#### PROBLEM DESCRIPTION
Print the entries below exactly as they appear, from the first line up to and including the line with "sk('sticker_print', M['st_grey'])". Do not print any pictures.

────────────────────

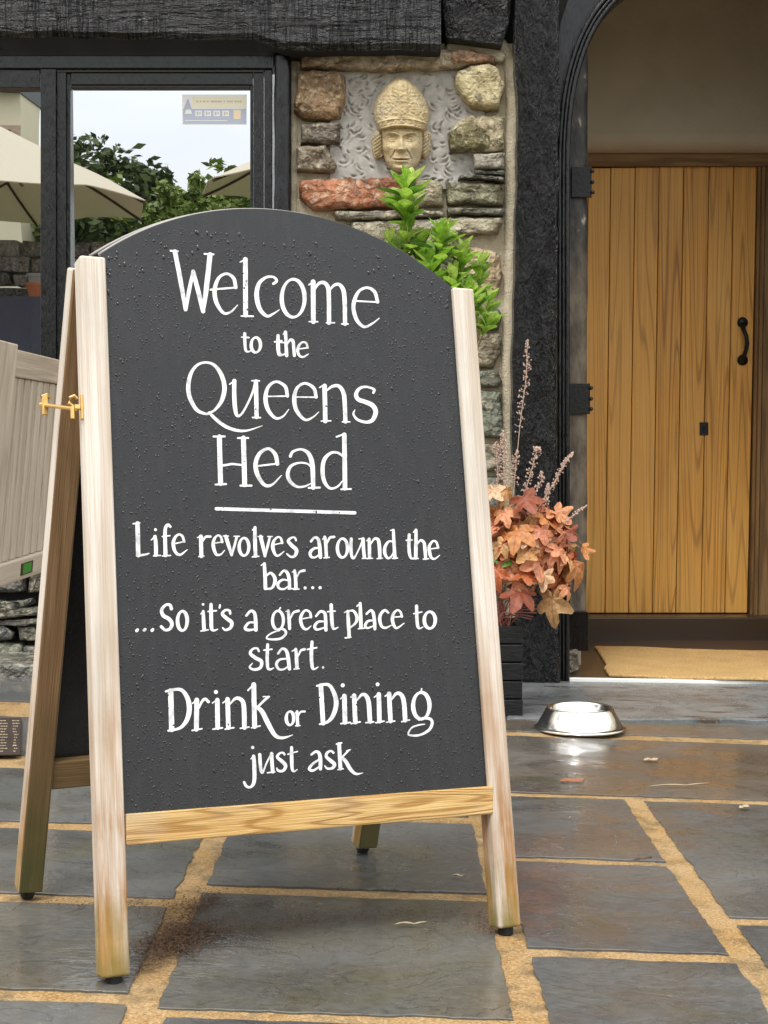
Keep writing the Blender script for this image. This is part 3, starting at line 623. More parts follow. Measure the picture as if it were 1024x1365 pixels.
for i in range(4): sti(rc(260.5 + i * 12, 147.5, 269.5 + i * 12, 155), .0024)
sti(rc(246.5, 160.3, 303, 161.3), .0024); sti([(246, 152), (248, 146), (254.5, 146), (256.5, 152)], .0026); sk('sticker_print', M['white'])
b = MB(); sti(rc(311.5, 146.5, 321, 159), .0024); sk('sticker_print', M['st_orange'])
b = MB(); q = random.Random(5); x = 262
while x < 322:
    w_ = q.uniform(1.2, 2.6); sti(rc(x, 134.2, x + w_, 136.4), .0024); x += w_ + q.choice((.7, .7, 2.6))
for i in range(4): sti(rc(262.5 + i * 12, 149, 264.5 + i * 12, 153.5), .003); sti(rc(265.8 + i * 12, 149.6, 267.6 + i * 12, 152.4), .003)
sk('sticker_print', M['st_grey'])

# ---------------------------------------------------------------- masonry
def stone_at(poly, Y, prot, col, parent, name='stone', m='stone', seed=None, amp=.010, step=3.6, depth=.12):
    """a stone from its outline (pixels on the wall plane): ragged rim, rings rising to an uneven face"""
    sd = seed if seed is not None else random.random() * 100; out = []
    for a, c in zip(poly, poly[1:] + poly[:1]):
        d = math.hypot(c[0] - a[0], c[1] - a[1]); n_ = max(1, int(d / step))
        for k in range(n_):
            t = k / n_; x = a[0] + (c[0] - a[0]) * t; y = a[1] + (c[1] - a[1]) * t
            out.append((x + noise.noise(Vector((x * .07, y * .07, sd))) * 2.2, y + noise.noise(Vector((x * .07, y * .07, sd + 9))) * 2.2))
    cx = sum(p[0] for p in out) / len(out); cy = sum(p[1] for p in out) / len(out); n_ = len(out); V = []; F = []
    for s, h in ((1, -depth), (1.0, .30), (.97, .74), (.92, .90), (.82, .97), (.68, 1.0), (.52, 1.02), (.36, 1.0), (.18, 1.0)):
        for x, y in out:
            q = P(cx + (x - cx) * s, cy + (y - cy) * s, Y)
            if h == -depth: q.y += depth
            else:
                f = noise.fractal(Vector((q.x * 11, sd, q.z * 17)), .8, 2.2, 5); q.y -= prot * h + (f * amp if s < 1 else f * amp * .4)
            V.append(q)
    R_ = 9
    for k in range(R_ - 1):
        for i in range(n_): j = (i + 1) % n_; F.append((k * n_ + i, k * n_ + j, (k + 1) * n_ + j, (k + 1) * n_ + i))
    F.append(tuple(range((R_ - 1) * n_, R_ * n_)))
    a_ = sum(out[i][0] * out[(i + 1) % n_][1] - out[(i + 1) % n_][0] * out[i][1] for i in range(n_))
    if a_ > 0: F = [tuple(reversed(f)) for f in F]
    return mk(name, V, F, M[m], parent, color=tuple(c * (.62 if m == 'slate' else 1) for c in col), smooth=True)
panel = pxrect(385, 58, 700, 912, FY + .022, .25, 'masonry_panel', M['mortar'], pub, 0)
def z2(pts): return [(370 + x * .3223, 40 + y * .3223) for x, y in pts]
st = lambda pts, prot, col, **k: stone_at(z2(pts), FY + .05, prot, col, panel, **k)
st([(95, 98), (300, 92), (665, 92), (700, 104), (820, 118), (905, 132), (900, 158), (700, 182), (480, 192), (280, 184), (95, 176)], .105, (.34, .27, .18))
st([(700, 112), (800, 108), (900, 134), (890, 160), (720, 172), (690, 150)], .112, (.38, .22, .13))
st([(84, 196), (150, 186), (250, 190), (284, 210), (285, 300), (268, 382), (200, 392), (110, 388), (72, 350)], .10, (.27, .17, .085))
st([(96, 402), (265, 400), (262, 480), (200, 488), (100, 484)], .085, (.15, .125, .10))
st([(84, 500), (205, 492), (246, 570), (238, 598), (80, 602)], .095, (.24, .195, .14))
st([(95, 634), (300, 626), (500, 624), (560, 632), (560, 745), (430, 752), (150, 755), (92, 700)], .10, (.40, .155, .075))
st([(566, 632), (660, 636), (682, 660), (684, 738), (566, 746)], .095, (.33, .29, .19))
st([(692, 640), (920, 654), (935, 690), (932, 738), (700, 734)], .10, (.20, .20, .12))
st([(742, 616), (932, 628), (934, 642), (742, 630)], .11, (.08, .08, .07))
st([(700, 752), (934, 754), (935, 780), (700, 776)], .105, (.14, .14, .11)); st([(230, 766), (500, 760), (690, 762), (692, 782), (400, 800), (240, 796)], .10, (.30, .28, .22))
st([(700, 792), (924, 786), (926, 812), (912, 852), (704, 862)], .10, (.46, .42, .30)); st([(300, 806), (690, 792), (695, 862), (520, 880), (310, 876)], .09, (.42, .39, .30))
st([(724, 220), (740, 196), (790, 166), (872, 162), (908, 180), (936, 256), (906, 344), (860, 350), (800, 342), (752, 290), (728, 252)], .115, (.56, .48, .27))
st([(705, 436), (742, 384), (800, 366), (935, 368), (936, 518), (826, 522), (704, 518)], .085, (.56, .49, .32)); st([(703, 438), (770, 402), (812, 402), (880, 462), (874, 506), (820, 520), (704, 518)], .108, (.16, .14, .055))
st([(802, 530), (934, 526), (936, 592), (870, 596), (806, 588)], .10, (.36, .33, .28)); st([(812, 598), (936, 602), (934, 620), (815, 612)], .105, (.09, .10, .075))
def z3(pts): return [(600 + x * .2344, 180 + y * .2344) for x, y in pts]
s3 = lambda pts, prot, col, **k: stone_at(z3(pts), FY + .05, prot, col, panel, **k)
s3([(0, 640), (160, 645), (280, 680), (296, 800), (280, 905), (130, 930), (-60, 900)], .075, (.48, .36, .22)); s3([(-80, 990), (165, 985), (268, 985), (290, 1040), (276, 1112), (-60, 1118)], .085, (.11, .12, .11))
s3([(-60, 1130), (150, 1125), (288, 1130), (292, 1240), (240, 1330), (-50, 1330)], .07, (.27, .24, .16)); s3([(-60, 1340), (270, 1340), (290, 1400), (270, 1440), (-60, 1440)], .08, (.17, .18, .14))
for (a, c, d) in ((520, 584, (.20, .22, .17)), (590, 628, (.30, .27, .2)), (634, 690, (.17, .17, .14)), (696, 730, (.34, .28, .2)), (736, 800, (.2, .2, .17)), (806, 850, (.28, .24, .19)), (856, 905, (.18, .18, .15))):
    stone_at([(610, a), (668, a + 2), (670, c), (612, c + 1)], FY + .05, .08, d, panel)
q = random.Random(11); y = 305
while y < 895:
    h = q.uniform(20, 46); x = 400
    while x < 600:
        w_ = min(q.uniform(50, 110), 606 - x)
        if w_ > 18: stone_at([(x + 2, y + 2), (x + w_ - 3, y + q.uniform(0, 4)), (x + w_ - 2, y + h - 3), (x + 1, y + h - q.uniform(1, 5))], FY + .05, q.uniform(.07, .1), q.choice(((.3, .26, .18), (.18, .18, .14), (.4, .34, .22), (.24, .17, .1))), panel, step=12)
        x += w_
    y += h
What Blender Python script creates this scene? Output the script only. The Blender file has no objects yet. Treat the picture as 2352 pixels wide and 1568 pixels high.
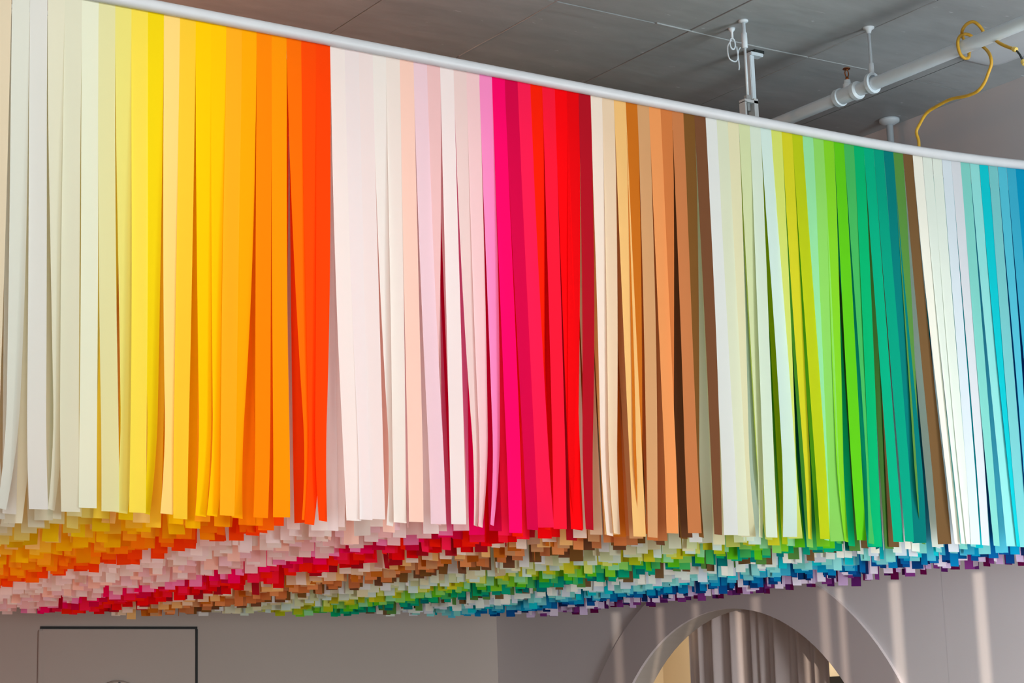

────────────────────

#### REPLY
Keep writing the Blender script for this image. This is part 3, starting at line 623. More parts follow. Measure the picture as if it were 1024x1365 pixels.
for i in range(4): sti(rc(260.5 + i * 12, 147.5, 269.5 + i * 12, 155), .0024)
sti(rc(246.5, 160.3, 303, 161.3), .0024); sti([(246, 152), (248, 146), (254.5, 146), (256.5, 152)], .0026); sk('sticker_print', M['white'])
b = MB(); sti(rc(311.5, 146.5, 321, 159), .0024); sk('sticker_print', M['st_orange'])
b = MB(); q = random.Random(5); x = 262
while x < 322:
    w_ = q.uniform(1.2, 2.6); sti(rc(x, 134.2, x + w_, 136.4), .0024); x += w_ + q.choice((.7, .7, 2.6))
for i in range(4): sti(rc(262.5 + i * 12, 149, 264.5 + i * 12, 153.5), .003); sti(rc(265.8 + i * 12, 149.6, 267.6 + i * 12, 152.4), .003)
sk('sticker_print', M['st_grey'])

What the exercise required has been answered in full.